If you find yourself in this predicament, once the magnitude of what you just concluded has settled in, you then have to decide what to do about this situation. There are several options for you to explore and below we will examine each one with the understanding that this is absolutely not an ideal situation for a person to be in.
·         Option #1: Do Nothing – It Will Pass: Sometimes the unbearable feeling you have with a new position is simply because it is new. For most people, change can be pretty nerve wrecking and giving it time will make it better as you adjust to your new surroundings. You may just need to give yourself some time to get to know any new processes you learned or how to interact with your co-workers. If you feel that this is the situation, then any quick decisions may prove to be an overreaction.
·         Option #2: Try to Make It Better – This may especially be an option for the person who is naturally optimistic. The first step is to determine what is it about the new position that is not working for you? If it is something that is potentially fixable, you can determine how to go about trying to make it better. For example, if you feel that you were inadequately trained, you can approach your supervisor for additional guidance. Following this option, however, may require some finesse on your part, as you don’t want to come across as being someone who does not take accountability, a complainer, or just an overall problem employee.
·         Option #3Do Nothing – Bide Your Time: Short tenures can be really detrimental to your work history, due to how it negatively reflects on your resume. A person can probably explain one short employment experience, but each additional one will make things more difficult. If this is not your first short tenure, then you may want to make the difficult decision of biding your time until you feel that it will not negatively impact your resume. There is no magic time period where you will not be penalized for your short tenure, but generally anything less than a year will be heavily scrutinized.
·         Option #4: Seek Other Employment: You may determine that you have no option but to seek new employment. If you find yourself at this decision point, then a little preparation work by you is in order prior to diving into your job search. 
-     Review your most recent job search experience while at your current employer. During the recruiting time period, was there any warning signs of concern that were ignored? Is there something that you should have done, such as some company research that you forgot or chose not to do. Now would be the time to learn from any mistakes or omissions that may have been made. 
-     Confirm what you really want in a new job/employer. Make sure that this matches what you are looking for in your job search. It is amazing how often I will find that a person is not being honest with themselves when searching, only to be disappointed in the new job. This exercise will help you address how much of your current displeasure resides with your current company, and how much is really you and your needs.
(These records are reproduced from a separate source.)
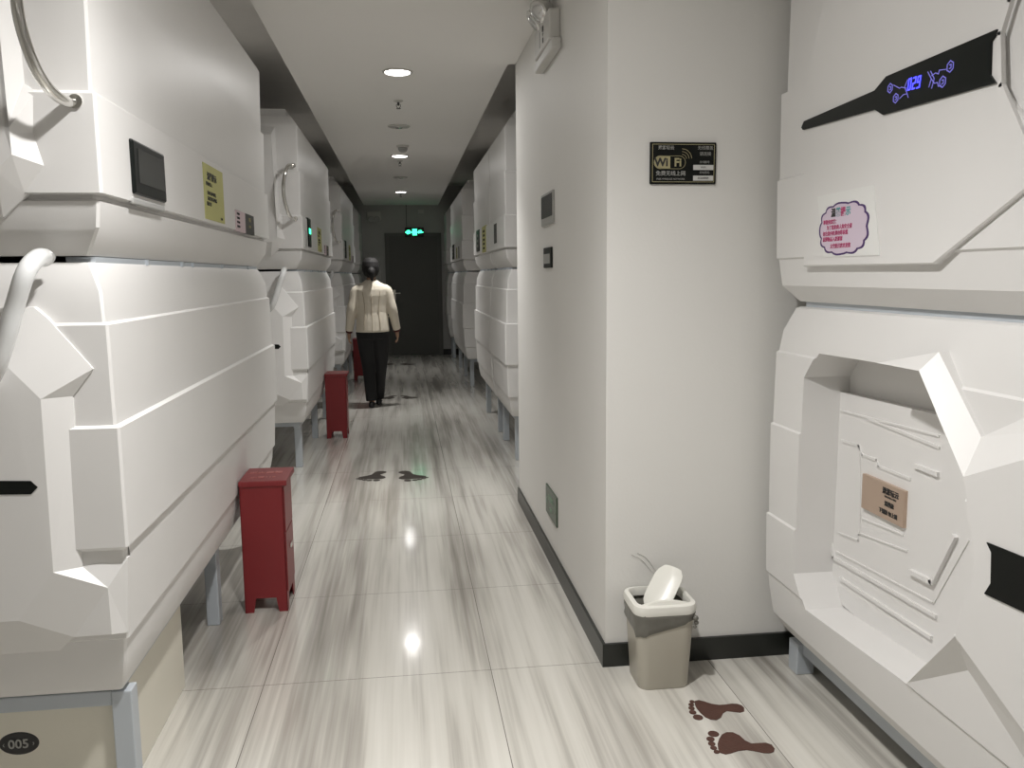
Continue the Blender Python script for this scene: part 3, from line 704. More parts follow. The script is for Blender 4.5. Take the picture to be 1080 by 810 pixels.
for f_, off in ((0, .001), (.25, .007), (.5, .004), (.75, .008), (1, .006)):
    ring = []
    for p, lz in zip(base, lowz):
        dx_, dy_ = p.x-bx, p.y-by; L_ = math.hypot(dx_, dy_)
        o_ = off+random.uniform(-.0015, .0015); z = lz+(.272-lz)*f_
        sc_ = 1-(.272-z)*.30
        ring.append(Vector((bx+dx_*sc_+dx_/L_*o_, by+dy_*sc_+dy_/L_*o_, z)))
    rs.append(ring)
rs.append([Vector((bx+(p.x-bx)*.95, by+(p.y-by)*.95, .275)) for p in base]); rs.append([Vector((bx+(p.x-bx)*.93, by+(p.y-by)*.93, .20)) for p in base]); rs.append([Vector((bx+(p.x-bx)*.80, by+(p.y-by)*.80, .10)) for p in base])
loft(b, rs, cap=False); b.faces.ensure_lookup_table()
for (dx_, dz, r_) in ((.098, .252, .011), (.101, .236, .009), (.096, .222, .007)):
    lathe(b, [(.001, -r_), (r_*.8, -r_*.5), (r_, 0), (r_*.7, r_*.6), (.001, r_)], (bx+dx_, by-.092, dz), 'z', 10)
obj('bin_liner', b, 'bag', t, smooth=True)
b = BM()
zr = .268
rings = [rrect(bx, by, .216, .202, .044, zr), rrect(bx, by, .222, .208, .046, zr+.014), rrect(bx, by, .214, .200, .044, zr+.030), rrect(bx, by, .186, .172, .036, zr+.034), rrect(bx, by, .178, .166, .034, zr+.026), rrect(bx, by, .178, .166, .034, zr+.004)]
loft(b, rings+[rings[0]], cap=False); bmesh.ops.remove_doubles(b, verts=b.verts, dist=.0001)
# curved shoulder on the front side of the rim
P = []
for k in range(13):
    a = k/12; x_ = bx-.083+.166*a; s_ = math.sin(PI*a)
    P.append([Vector((x_, by-.090, zr+.026)), Vector((x_, by-.084, zr+.030+.016*s_)), Vector((x_, by-.066, zr+.030+.014*s_)), Vector((x_, by-.056+.0*s_, zr+.020))])
loft(b, P)
auto(obj('lid_rim', b, 'binlid', t), 40)
# swing flap tilted up
b = BM(); fw, fl_, r_ = .104, .165, .022
pr = [(-.5, -.006), (-.3, .002), (0, .006), (.3, .002), (.5, -.006)]
F2 = []
for yy in [i/8 for i in range(9)]:
    e_ = min(1, math.sqrt(max(0, 1-(abs(yy-.5)*2)**6))*1.0); e_ = max(.62, e_)
    row = [Vector((a*fw*e_, (yy-.5)*fl_, z_)) for a, z_ in pr]; F2.append(row+[v_-Vector((0, 0, .004)) for v_ in row[::-1]])
loft(b, F2)
mt_ = Matrix.Translation((bx+.016, by+.016, zr+.056)) @ Matrix.Rotation(R(-52), 4, 'Z') @ Matrix.Rotation(R(44), 4, 'X') @ Matrix.Rotation(R(8), 4, 'Y')
bmesh.ops.transform(b, matrix=mt_, verts=b.verts); auto(obj('swing_flap', b, 'binlid', t), 40)

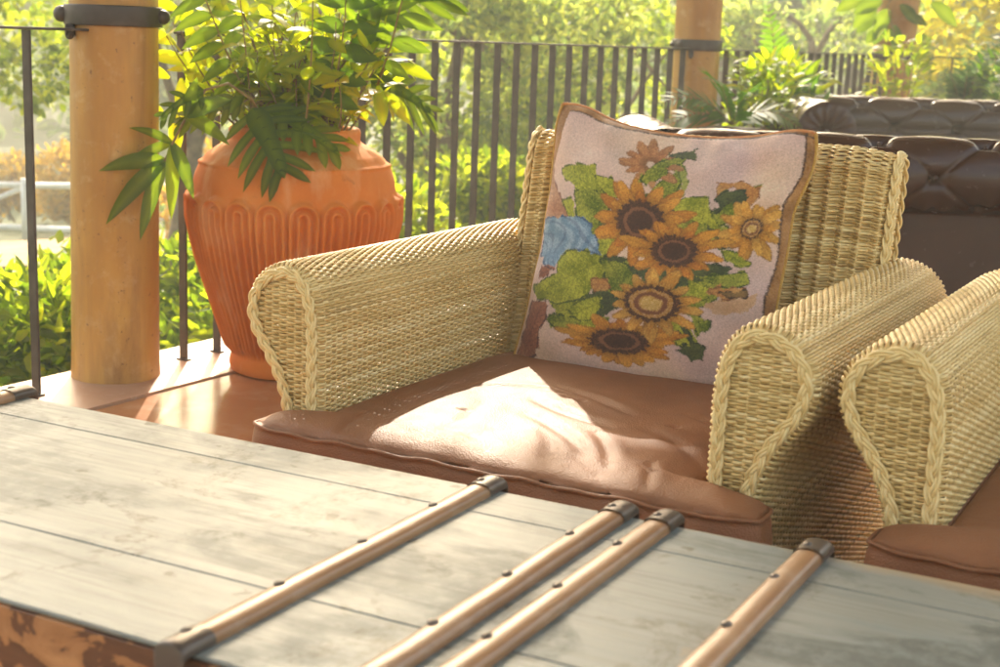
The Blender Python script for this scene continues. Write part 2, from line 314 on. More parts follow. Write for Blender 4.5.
M=dict(floor=m_floor(),kerb=m_kerb(),pillar=m_pillar(),iron=m_metal('dark brown iron',(.058,.043,.035),.45),terracotta=m_terracotta(),wicker=m_wicker(),
 leather=m_leather('tan brown leather',(.21,.082,.032),(.28,.115,.046),(.33,.145,.064),.53,330,.6,.3,.33),
 oxblood=m_leather('dark brown chesterfield leather',(.045,.017,.008),(.055,.021,.010),(.065,.026,.013),.25,300,.03,.02,.36),
 top=m_painted_top(),side=m_chipped(),batten=m_batten(),cap=m_metal('blackened cap metal',(.09,.07,.055),.3),
 bark=m_bark(),pillow=m_pillow(),
 white=m_simple('weathered white paint',(.62,.60,.55),(.78,.77,.73),8,.6),
 lawn=m_simple('lawn soil',(.045,.06,.014),(.10,.11,.03),2.2,.9,.5),
 sand=m_simple('sandy path',(.30,.20,.09),(.40,.28,.14),3,.9,.3),
 hill=m_simple('wooded hill ground',(.05,.075,.03),(.12,.14,.07),.3,.95,.5),
 wood=m_simple('roof boards',(.30,.22,.14),(.42,.32,.21),3,.6),
 stem=m_simple('brown stems',(.17,.10,.03),(.28,.19,.05),30,.6),
 gold=m_simple('gold cord',(.50,.27,.05),(.62,.38,.09),90,.6,.4),
 orange_cord=m_simple('orange cord',(.60,.22,.07),(.70,.36,.14),90,.7,.4),
 soil=m_simple('potting soil',(.04,.025,.015),(.08,.05,.03),40,.95,.6))
M['hedge']=leaf_mat('hedge leaf',(.035,.06,.008),(.085,.125,.014),(.27,.28,.02),.66,.45,(3.4,3.4,.8))
M['fern']=leaf_mat('fern leaf',(.016,.040,.008),(.045,.095,.014),(.12,.18,.02),.55,.55,(3,3.4,.8))
M['philo']=leaf_mat('lobed leaf',(.026,.050,.010),(.065,.105,.015),(.14,.19,.022),.5,.38,(3.3,3.3,.7))
M['bright']=leaf_mat('bright backlit leaf',(.06,.11,.008),(.16,.22,.012),(.30,.30,.015),.7,.4,(2.8,2.8,.6))
M['olive']=leaf_mat('grey-green tree leaf',(.045,.075,.035),(.09,.12,.05),(.27,.27,.07),.65,.5,(3.4,3.5,1.7))
M['yellow']=leaf_mat('yellow tree leaf',(.14,.13,.015),(.28,.23,.02),(.42,.32,.03),.6)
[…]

   Be ready with an answer regarding why you are on the job market so quickly. If you have this current job on your Resume, you will be asked about the short tenure. You will need to prepare an answer that will satisfy the Interviewer, but at the same time will avoid airing your “dirty laundry” regarding your current employer.
   Prepare yourself for the consequences if your search for new employment surfaces to your current employer. If this occurs, you may be confronted with the situation. In this scenario, the reaction to a new employee (such as yourself) may be entirely different than if you were a 10 year veteran with a stellar work history. 
If your new job is just not what you thought it would be, it is really a terrible “no win” type of situation. The best you can do is come up with the most reasonable solution to address your current problem. The key is to make sure that your next job is absolutely the right one for you.
As always, best of luck in your job search!